» **Recorded data**
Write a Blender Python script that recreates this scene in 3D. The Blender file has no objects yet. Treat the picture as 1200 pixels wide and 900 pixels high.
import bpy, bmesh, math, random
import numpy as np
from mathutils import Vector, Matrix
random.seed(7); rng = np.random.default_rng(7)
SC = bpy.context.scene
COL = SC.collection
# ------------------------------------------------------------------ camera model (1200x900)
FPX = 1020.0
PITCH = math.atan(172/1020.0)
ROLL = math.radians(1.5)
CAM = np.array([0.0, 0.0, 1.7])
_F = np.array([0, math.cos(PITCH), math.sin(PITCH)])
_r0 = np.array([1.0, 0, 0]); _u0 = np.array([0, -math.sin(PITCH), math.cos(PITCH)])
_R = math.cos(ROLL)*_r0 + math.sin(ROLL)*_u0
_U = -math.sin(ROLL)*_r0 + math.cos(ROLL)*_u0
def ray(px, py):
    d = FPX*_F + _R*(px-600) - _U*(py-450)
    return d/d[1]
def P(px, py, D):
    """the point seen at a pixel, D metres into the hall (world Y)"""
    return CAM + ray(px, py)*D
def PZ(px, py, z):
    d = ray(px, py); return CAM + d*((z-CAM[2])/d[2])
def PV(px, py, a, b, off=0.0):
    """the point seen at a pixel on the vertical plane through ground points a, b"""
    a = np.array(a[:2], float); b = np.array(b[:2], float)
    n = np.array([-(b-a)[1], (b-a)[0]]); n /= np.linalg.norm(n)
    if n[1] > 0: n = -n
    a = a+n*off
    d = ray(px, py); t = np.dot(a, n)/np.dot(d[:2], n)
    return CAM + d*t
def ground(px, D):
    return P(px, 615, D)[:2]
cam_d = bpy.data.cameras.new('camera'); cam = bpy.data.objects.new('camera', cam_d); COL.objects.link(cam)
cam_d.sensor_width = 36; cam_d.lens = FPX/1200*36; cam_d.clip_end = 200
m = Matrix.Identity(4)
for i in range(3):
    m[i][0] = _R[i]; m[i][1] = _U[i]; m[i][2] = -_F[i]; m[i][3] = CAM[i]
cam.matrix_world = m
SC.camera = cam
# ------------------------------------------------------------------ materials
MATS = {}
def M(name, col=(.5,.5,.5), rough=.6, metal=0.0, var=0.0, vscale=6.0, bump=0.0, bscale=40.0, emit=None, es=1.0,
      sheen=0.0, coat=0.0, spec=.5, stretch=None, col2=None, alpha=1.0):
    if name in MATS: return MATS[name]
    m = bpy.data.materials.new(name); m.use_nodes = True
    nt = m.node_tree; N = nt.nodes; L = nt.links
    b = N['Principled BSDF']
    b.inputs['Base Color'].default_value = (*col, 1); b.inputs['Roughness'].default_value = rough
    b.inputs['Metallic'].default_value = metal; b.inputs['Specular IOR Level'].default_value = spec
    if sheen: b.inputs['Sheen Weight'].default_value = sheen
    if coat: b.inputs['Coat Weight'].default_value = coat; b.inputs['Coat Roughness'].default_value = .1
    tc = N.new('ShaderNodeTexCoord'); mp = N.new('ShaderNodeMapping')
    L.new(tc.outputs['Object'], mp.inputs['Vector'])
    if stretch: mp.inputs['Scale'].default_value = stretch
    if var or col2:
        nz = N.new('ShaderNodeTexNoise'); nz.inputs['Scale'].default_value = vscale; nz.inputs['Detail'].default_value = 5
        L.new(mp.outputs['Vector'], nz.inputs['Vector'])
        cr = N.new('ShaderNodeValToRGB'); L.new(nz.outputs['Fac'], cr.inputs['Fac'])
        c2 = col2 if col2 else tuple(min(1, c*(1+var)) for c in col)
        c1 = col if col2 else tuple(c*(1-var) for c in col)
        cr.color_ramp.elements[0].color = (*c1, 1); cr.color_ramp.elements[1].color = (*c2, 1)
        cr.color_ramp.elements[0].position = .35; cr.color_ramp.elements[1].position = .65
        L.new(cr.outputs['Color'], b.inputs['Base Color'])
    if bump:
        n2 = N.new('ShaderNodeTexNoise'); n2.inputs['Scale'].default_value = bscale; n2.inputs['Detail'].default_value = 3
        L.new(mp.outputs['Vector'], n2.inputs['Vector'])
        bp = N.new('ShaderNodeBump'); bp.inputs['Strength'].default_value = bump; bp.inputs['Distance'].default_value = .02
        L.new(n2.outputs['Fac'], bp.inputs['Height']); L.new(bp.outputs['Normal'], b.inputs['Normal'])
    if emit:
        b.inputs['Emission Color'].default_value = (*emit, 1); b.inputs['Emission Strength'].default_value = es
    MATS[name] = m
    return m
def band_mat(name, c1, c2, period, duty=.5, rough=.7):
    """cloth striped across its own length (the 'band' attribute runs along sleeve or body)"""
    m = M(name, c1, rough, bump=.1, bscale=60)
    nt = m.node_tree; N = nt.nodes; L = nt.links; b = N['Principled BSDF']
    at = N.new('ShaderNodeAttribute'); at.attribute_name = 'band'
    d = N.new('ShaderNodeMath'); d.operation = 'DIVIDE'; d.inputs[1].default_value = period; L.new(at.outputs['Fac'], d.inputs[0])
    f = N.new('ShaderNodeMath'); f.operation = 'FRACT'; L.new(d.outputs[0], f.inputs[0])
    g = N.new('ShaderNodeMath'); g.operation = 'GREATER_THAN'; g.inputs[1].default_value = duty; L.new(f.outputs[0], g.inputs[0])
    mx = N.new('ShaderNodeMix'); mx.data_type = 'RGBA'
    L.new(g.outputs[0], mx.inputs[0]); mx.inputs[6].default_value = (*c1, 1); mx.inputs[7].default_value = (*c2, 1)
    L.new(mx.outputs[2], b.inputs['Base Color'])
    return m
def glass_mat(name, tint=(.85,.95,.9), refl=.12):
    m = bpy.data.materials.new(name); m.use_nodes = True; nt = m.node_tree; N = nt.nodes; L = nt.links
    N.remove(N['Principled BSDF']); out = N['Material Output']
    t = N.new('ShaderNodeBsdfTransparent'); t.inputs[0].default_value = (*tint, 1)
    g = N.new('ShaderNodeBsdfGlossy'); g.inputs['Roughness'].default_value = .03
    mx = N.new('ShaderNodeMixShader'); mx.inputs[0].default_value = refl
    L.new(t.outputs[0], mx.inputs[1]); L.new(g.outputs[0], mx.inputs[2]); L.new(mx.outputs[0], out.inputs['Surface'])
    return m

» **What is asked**
Return all of the data word for word.

» **Correct answer**
Write a Blender Python script that recreates this scene in 3D. The Blender file has no objects yet. Treat the picture as 1200 pixels wide and 900 pixels high.
import bpy, bmesh, math, random
import numpy as np
from mathutils import Vector, Matrix
random.seed(7); rng = np.random.default_rng(7)
SC = bpy.context.scene
COL = SC.collection
# ------------------------------------------------------------------ camera model (1200x900)
FPX = 1020.0
PITCH = math.atan(172/1020.0)
ROLL = math.radians(1.5)
CAM = np.array([0.0, 0.0, 1.7])
_F = np.array([0, math.cos(PITCH), math.sin(PITCH)])
_r0 = np.array([1.0, 0, 0]); _u0 = np.array([0, -math.sin(PITCH), math.cos(PITCH)])
_R = math.cos(ROLL)*_r0 + math.sin(ROLL)*_u0
_U = -math.sin(ROLL)*_r0 + math.cos(ROLL)*_u0
def ray(px, py):
    d = FPX*_F + _R*(px-600) - _U*(py-450)
    return d/d[1]
def P(px, py, D):
    """the point seen at a pixel, D metres into the hall (world Y)"""
    return CAM + ray(px, py)*D
def PZ(px, py, z):
    d = ray(px, py); return CAM + d*((z-CAM[2])/d[2])
def PV(px, py, a, b, off=0.0):
    """the point seen at a pixel on the vertical plane through ground points a, b"""
    a = np.array(a[:2], float); b = np.array(b[:2], float)
    n = np.array([-(b-a)[1], (b-a)[0]]); n /= np.linalg.norm(n)
    if n[1] > 0: n = -n
    a = a+n*off
    d = ray(px, py); t = np.dot(a, n)/np.dot(d[:2], n)
    return CAM + d*t
def ground(px, D):
    return P(px, 615, D)[:2]
cam_d = bpy.data.cameras.new('camera'); cam = bpy.data.objects.new('camera', cam_d); COL.objects.link(cam)
cam_d.sensor_width = 36; cam_d.lens = FPX/1200*36; cam_d.clip_end = 200
m = Matrix.Identity(4)
for i in range(3):
    m[i][0] = _R[i]; m[i][1] = _U[i]; m[i][2] = -_F[i]; m[i][3] = CAM[i]
cam.matrix_world = m
SC.camera = cam
# ------------------------------------------------------------------ materials
MATS = {}
def M(name, col=(.5,.5,.5), rough=.6, metal=0.0, var=0.0, vscale=6.0, bump=0.0, bscale=40.0, emit=None, es=1.0,
      sheen=0.0, coat=0.0, spec=.5, stretch=None, col2=None, alpha=1.0):
    if name in MATS: return MATS[name]
    m = bpy.data.materials.new(name); m.use_nodes = True
    nt = m.node_tree; N = nt.nodes; L = nt.links
    b = N['Principled BSDF']
    b.inputs['Base Color'].default_value = (*col, 1); b.inputs['Roughness'].default_value = rough
    b.inputs['Metallic'].default_value = metal; b.inputs['Specular IOR Level'].default_value = spec
    if sheen: b.inputs['Sheen Weight'].default_value = sheen
    if coat: b.inputs['Coat Weight'].default_value = coat; b.inputs['Coat Roughness'].default_value = .1
    tc = N.new('ShaderNodeTexCoord'); mp = N.new('ShaderNodeMapping')
    L.new(tc.outputs['Object'], mp.inputs['Vector'])
    if stretch: mp.inputs['Scale'].default_value = stretch
    if var or col2:
        nz = N.new('ShaderNodeTexNoise'); nz.inputs['Scale'].default_value = vscale; nz.inputs['Detail'].default_value = 5
        L.new(mp.outputs['Vector'], nz.inputs['Vector'])
        cr = N.new('ShaderNodeValToRGB'); L.new(nz.outputs['Fac'], cr.inputs['Fac'])
        c2 = col2 if col2 else tuple(min(1, c*(1+var)) for c in col)
        c1 = col if col2 else tuple(c*(1-var) for c in col)
        cr.color_ramp.elements[0].color = (*c1, 1); cr.color_ramp.elements[1].color = (*c2, 1)
        cr.color_ramp.elements[0].position = .35; cr.color_ramp.elements[1].position = .65
        L.new(cr.outputs['Color'], b.inputs['Base Color'])
    if bump:
        n2 = N.new('ShaderNodeTexNoise'); n2.inputs['Scale'].default_value = bscale; n2.inputs['Detail'].default_value = 3
        L.new(mp.outputs['Vector'], n2.inputs['Vector'])
        bp = N.new('ShaderNodeBump'); bp.inputs['Strength'].default_value = bump; bp.inputs['Distance'].default_value = .02
        L.new(n2.outputs['Fac'], bp.inputs['Height']); L.new(bp.outputs['Normal'], b.inputs['Normal'])
    if emit:
        b.inputs['Emission Color'].default_value = (*emit, 1); b.inputs['Emission Strength'].default_value = es
    MATS[name] = m
    return m
def band_mat(name, c1, c2, period, duty=.5, rough=.7):
    """cloth striped across its own length (the 'band' attribute runs along sleeve or body)"""
    m = M(name, c1, rough, bump=.1, bscale=60)
    nt = m.node_tree; N = nt.nodes; L = nt.links; b = N['Principled BSDF']
    at = N.new('ShaderNodeAttribute'); at.attribute_name = 'band'
    d = N.new('ShaderNodeMath'); d.operation = 'DIVIDE'; d.inputs[1].default_value = period; L.new(at.outputs['Fac'], d.inputs[0])
    f = N.new('ShaderNodeMath'); f.operation = 'FRACT'; L.new(d.outputs[0], f.inputs[0])
    g = N.new('ShaderNodeMath'); g.operation = 'GREATER_THAN'; g.inputs[1].default_value = duty; L.new(f.outputs[0], g.inputs[0])
    mx = N.new('ShaderNodeMix'); mx.data_type = 'RGBA'
    L.new(g.outputs[0], mx.inputs[0]); mx.inputs[6].default_value = (*c1, 1); mx.inputs[7].default_value = (*c2, 1)
    L.new(mx.outputs[2], b.inputs['Base Color'])
    return m
def glass_mat(name, tint=(.85,.95,.9), refl=.12):
    m = bpy.data.materials.new(name); m.use_nodes = True; nt = m.node_tree; N = nt.nodes; L = nt.links
    N.remove(N['Principled BSDF']); out = N['Material Output']
    t = N.new('ShaderNodeBsdfTransparent'); t.inputs[0].default_value = (*tint, 1)
    g = N.new('ShaderNodeBsdfGlossy'); g.inputs['Roughness'].default_value = .03
    mx = N.new('ShaderNodeMixShader'); mx.inputs[0].default_value = refl
    L.new(t.outputs[0], mx.inputs[1]); L.new(g.outputs[0], mx.inputs[2]); L.new(mx.outputs[0], out.inputs['Surface'])
    return m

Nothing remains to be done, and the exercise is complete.